Excerpt from a dataset
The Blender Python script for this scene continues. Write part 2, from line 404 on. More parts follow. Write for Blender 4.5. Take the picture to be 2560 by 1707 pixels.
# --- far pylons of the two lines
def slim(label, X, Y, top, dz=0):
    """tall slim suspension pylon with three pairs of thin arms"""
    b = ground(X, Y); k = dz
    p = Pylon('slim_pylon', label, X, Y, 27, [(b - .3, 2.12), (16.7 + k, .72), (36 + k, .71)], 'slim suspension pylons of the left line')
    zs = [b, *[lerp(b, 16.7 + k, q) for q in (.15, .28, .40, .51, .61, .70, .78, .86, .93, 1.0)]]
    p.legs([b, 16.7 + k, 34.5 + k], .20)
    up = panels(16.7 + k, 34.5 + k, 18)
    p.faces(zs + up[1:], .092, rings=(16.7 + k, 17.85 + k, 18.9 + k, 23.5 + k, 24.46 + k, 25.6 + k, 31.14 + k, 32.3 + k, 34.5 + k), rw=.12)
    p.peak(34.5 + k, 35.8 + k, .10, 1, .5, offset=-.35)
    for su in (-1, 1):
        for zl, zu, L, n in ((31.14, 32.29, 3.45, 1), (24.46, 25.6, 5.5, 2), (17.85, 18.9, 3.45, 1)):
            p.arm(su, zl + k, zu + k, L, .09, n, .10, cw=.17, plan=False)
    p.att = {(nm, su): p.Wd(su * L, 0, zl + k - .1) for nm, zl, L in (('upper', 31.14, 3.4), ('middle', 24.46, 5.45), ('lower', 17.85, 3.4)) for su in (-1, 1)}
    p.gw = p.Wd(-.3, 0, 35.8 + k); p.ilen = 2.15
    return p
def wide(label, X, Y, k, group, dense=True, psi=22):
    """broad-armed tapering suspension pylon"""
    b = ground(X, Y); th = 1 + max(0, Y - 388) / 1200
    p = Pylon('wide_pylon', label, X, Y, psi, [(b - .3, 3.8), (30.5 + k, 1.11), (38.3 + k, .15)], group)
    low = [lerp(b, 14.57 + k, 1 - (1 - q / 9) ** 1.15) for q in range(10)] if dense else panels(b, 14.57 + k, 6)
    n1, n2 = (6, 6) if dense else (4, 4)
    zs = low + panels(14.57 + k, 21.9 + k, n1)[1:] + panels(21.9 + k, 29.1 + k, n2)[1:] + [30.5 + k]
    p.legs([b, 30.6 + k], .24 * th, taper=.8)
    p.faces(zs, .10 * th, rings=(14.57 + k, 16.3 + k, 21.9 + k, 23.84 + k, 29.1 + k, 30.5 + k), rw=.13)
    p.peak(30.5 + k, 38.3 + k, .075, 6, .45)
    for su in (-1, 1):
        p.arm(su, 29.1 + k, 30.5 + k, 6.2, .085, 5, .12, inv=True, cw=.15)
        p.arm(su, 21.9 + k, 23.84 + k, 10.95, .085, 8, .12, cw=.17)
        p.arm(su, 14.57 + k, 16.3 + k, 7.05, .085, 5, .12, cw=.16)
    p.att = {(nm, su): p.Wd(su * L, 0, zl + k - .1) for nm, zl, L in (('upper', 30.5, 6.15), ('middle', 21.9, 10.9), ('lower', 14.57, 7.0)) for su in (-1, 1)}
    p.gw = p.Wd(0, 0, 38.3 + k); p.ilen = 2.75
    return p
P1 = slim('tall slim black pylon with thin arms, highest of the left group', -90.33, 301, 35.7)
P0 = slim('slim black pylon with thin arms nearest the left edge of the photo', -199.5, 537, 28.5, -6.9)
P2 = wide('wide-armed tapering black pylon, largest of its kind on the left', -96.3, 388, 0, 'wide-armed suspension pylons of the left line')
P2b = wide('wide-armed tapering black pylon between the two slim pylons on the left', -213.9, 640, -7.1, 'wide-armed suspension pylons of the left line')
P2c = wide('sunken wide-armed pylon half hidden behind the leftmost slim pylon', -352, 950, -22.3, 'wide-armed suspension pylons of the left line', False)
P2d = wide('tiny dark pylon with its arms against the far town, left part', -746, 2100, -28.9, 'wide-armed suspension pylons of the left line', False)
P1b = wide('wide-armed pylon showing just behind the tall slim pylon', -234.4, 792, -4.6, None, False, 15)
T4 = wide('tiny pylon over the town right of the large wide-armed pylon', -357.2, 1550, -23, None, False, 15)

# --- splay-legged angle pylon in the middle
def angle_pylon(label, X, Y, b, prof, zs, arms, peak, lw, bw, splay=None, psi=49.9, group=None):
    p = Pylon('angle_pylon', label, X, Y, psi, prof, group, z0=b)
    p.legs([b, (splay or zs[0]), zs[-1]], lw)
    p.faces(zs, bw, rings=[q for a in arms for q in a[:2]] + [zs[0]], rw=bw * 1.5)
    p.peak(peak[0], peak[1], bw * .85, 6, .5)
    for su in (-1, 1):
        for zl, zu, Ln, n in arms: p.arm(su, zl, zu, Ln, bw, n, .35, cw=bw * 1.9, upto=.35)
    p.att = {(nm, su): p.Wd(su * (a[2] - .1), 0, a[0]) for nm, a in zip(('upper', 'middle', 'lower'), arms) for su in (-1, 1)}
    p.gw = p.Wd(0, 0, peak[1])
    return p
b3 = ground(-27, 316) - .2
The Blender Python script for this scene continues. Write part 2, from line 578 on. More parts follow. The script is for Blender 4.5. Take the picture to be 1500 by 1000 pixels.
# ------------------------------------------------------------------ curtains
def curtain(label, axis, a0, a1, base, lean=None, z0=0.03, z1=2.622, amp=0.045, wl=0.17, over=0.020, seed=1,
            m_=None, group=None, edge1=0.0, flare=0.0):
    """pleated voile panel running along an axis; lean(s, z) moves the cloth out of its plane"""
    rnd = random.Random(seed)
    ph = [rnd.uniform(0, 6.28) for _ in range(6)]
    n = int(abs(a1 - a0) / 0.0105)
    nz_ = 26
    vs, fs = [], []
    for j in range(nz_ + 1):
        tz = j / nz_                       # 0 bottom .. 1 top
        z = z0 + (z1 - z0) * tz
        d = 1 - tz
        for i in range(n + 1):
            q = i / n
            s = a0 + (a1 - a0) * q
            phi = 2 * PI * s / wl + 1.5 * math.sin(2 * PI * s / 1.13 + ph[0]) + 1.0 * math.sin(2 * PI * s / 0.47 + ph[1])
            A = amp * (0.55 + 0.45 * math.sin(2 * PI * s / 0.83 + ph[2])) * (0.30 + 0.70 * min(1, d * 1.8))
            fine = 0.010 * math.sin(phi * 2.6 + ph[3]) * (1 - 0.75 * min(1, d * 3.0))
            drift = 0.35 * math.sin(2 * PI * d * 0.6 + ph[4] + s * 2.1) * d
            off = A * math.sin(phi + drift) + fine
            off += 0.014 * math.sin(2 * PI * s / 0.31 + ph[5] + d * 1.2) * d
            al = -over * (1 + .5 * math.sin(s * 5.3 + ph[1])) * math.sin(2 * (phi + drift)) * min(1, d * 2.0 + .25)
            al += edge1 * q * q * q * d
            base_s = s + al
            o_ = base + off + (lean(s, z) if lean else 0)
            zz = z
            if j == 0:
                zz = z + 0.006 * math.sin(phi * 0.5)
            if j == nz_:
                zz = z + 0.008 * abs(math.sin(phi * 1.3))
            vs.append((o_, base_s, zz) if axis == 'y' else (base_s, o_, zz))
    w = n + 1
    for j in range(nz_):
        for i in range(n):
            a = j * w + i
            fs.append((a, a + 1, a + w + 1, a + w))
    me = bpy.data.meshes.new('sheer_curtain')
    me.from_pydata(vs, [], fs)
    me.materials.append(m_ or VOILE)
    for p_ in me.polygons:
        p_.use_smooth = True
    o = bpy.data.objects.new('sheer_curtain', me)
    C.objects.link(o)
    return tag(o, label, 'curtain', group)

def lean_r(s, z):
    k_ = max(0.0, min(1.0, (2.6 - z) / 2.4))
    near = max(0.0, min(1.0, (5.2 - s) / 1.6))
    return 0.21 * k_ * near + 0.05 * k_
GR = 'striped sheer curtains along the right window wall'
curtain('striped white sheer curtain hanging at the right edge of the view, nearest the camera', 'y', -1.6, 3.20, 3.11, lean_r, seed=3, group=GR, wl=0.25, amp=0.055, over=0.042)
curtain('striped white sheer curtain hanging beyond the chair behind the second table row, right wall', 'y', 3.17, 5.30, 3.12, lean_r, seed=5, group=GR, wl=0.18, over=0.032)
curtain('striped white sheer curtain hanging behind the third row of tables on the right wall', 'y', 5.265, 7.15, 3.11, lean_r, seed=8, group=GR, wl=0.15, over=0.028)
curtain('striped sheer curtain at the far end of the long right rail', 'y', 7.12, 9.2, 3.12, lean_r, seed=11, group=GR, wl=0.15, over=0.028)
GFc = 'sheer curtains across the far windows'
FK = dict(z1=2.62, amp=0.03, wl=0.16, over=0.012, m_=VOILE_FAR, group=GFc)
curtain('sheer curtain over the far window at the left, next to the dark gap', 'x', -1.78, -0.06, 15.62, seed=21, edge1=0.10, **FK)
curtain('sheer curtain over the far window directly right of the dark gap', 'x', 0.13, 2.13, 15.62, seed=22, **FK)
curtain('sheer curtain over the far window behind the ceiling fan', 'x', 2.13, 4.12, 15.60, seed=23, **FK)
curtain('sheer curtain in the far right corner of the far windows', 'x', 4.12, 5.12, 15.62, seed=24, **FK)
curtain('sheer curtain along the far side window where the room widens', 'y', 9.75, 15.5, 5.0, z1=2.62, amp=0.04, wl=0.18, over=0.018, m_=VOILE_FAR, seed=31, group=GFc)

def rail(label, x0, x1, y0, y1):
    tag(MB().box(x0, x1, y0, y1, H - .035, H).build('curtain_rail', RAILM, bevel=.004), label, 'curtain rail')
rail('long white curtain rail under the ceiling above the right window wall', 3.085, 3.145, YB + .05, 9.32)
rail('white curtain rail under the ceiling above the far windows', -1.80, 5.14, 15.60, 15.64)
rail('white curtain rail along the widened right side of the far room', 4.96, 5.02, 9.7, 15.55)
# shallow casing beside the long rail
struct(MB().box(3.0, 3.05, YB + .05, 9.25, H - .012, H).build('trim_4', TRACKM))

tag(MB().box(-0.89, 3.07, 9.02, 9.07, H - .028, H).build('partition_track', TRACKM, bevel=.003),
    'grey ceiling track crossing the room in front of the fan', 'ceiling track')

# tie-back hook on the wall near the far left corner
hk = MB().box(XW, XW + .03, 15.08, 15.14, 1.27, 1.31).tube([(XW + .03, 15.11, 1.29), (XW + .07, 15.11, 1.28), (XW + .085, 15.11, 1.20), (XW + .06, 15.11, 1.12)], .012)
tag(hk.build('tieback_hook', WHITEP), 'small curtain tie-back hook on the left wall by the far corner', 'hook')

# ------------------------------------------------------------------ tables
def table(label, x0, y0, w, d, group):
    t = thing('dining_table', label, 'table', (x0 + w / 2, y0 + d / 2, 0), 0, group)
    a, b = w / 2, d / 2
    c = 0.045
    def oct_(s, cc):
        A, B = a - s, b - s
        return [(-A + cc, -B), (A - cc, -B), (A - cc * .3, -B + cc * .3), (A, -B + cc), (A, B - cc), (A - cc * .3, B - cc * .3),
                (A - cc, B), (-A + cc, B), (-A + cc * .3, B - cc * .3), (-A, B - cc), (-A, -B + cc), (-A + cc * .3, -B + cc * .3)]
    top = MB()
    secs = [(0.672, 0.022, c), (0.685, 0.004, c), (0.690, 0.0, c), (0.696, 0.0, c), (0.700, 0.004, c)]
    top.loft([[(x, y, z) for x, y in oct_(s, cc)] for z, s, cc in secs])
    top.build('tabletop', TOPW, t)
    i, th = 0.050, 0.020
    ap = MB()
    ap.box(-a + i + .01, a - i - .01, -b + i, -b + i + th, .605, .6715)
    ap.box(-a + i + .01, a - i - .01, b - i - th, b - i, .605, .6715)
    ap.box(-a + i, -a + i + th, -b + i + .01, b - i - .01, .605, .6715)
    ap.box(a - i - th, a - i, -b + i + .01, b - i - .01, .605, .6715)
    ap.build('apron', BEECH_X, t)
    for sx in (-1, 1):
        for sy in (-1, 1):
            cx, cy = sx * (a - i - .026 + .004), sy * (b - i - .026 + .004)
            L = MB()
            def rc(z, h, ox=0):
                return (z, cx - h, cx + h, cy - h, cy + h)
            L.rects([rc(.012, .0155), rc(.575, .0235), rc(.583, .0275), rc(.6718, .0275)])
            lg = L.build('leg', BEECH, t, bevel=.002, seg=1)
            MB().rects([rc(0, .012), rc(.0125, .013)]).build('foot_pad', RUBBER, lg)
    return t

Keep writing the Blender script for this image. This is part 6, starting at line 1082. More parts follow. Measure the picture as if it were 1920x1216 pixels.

▶ Written task: Each line above that holds the string "parts" should be copied and shown.

▶ Result for this task:
The Blender Python script for this scene continues. Write part 2, from line 404 on. More parts follow. Write for Blender 4.5. Take the picture to be 2560 by 1707 pixels.
The Blender Python script for this scene continues. Write part 2, from line 578 on. More parts follow. The script is for Blender 4.5. Take the picture to be 1500 by 1000 pixels.
Keep writing the Blender script for this image. This is part 6, starting at line 1082. More parts follow. Measure the picture as if it were 1920x1216 pixels.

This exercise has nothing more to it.